**Exercise requirements:** Below are some entries. Copy each line that holds the string "Python".
-- Data supplied start --
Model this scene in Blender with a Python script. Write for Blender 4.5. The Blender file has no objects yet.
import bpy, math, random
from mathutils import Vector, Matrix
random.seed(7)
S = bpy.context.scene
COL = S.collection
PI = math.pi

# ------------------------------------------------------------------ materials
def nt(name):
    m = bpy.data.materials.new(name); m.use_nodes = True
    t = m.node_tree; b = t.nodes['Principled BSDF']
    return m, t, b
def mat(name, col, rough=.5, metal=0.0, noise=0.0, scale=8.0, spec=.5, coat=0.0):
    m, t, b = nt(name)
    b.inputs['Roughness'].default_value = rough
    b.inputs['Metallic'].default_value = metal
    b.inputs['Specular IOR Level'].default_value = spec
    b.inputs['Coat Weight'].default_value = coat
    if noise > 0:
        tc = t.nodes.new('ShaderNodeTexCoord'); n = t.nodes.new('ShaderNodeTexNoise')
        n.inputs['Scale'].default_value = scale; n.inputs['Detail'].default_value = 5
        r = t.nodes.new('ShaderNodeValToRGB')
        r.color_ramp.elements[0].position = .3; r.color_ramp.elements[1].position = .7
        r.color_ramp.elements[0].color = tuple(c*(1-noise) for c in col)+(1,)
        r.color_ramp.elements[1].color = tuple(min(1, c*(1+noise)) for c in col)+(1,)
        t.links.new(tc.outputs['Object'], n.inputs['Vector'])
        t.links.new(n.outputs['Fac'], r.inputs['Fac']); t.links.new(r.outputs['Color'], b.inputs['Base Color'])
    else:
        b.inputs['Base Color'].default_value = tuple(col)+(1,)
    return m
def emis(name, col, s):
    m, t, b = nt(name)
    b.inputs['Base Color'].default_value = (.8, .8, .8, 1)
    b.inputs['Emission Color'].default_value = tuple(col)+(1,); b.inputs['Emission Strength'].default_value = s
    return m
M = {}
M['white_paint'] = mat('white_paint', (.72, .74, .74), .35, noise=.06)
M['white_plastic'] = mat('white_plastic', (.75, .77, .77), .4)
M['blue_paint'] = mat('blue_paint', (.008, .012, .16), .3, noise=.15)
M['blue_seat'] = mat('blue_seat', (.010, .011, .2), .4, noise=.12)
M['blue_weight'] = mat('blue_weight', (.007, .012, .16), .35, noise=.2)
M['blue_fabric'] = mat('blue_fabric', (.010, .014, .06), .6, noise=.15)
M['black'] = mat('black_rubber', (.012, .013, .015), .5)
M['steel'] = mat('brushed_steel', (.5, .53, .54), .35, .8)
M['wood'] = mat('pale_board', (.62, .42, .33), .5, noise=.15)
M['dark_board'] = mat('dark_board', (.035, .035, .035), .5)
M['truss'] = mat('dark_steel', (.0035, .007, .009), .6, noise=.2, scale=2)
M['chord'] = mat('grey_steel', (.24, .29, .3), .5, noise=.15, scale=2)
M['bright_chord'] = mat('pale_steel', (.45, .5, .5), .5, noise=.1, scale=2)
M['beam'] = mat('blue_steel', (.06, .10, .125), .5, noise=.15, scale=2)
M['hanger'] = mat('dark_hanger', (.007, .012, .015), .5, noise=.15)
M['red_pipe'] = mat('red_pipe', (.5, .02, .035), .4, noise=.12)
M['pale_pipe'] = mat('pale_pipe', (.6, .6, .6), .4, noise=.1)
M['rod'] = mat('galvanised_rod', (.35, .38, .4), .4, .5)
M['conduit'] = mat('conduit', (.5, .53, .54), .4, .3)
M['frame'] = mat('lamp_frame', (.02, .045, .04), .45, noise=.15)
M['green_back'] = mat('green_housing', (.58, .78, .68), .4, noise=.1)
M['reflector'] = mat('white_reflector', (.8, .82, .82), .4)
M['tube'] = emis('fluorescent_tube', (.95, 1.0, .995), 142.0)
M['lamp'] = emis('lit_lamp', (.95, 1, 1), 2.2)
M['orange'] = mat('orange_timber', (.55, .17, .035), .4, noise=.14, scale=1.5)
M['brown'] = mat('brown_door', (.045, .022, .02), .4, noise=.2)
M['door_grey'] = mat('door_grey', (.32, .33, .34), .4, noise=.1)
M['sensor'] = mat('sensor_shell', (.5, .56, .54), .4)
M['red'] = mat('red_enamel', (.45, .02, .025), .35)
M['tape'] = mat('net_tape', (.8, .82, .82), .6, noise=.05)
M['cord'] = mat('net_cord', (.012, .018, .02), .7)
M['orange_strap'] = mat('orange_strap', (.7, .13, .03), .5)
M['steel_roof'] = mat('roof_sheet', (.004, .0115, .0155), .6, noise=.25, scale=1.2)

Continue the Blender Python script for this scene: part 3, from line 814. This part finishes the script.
-- Data supplied end --
**Task answer:**
Model this scene in Blender with a Python script. Write for Blender 4.5. The Blender file has no objects yet.
Continue the Blender Python script for this scene: part 3, from line 814. This part finishes the script.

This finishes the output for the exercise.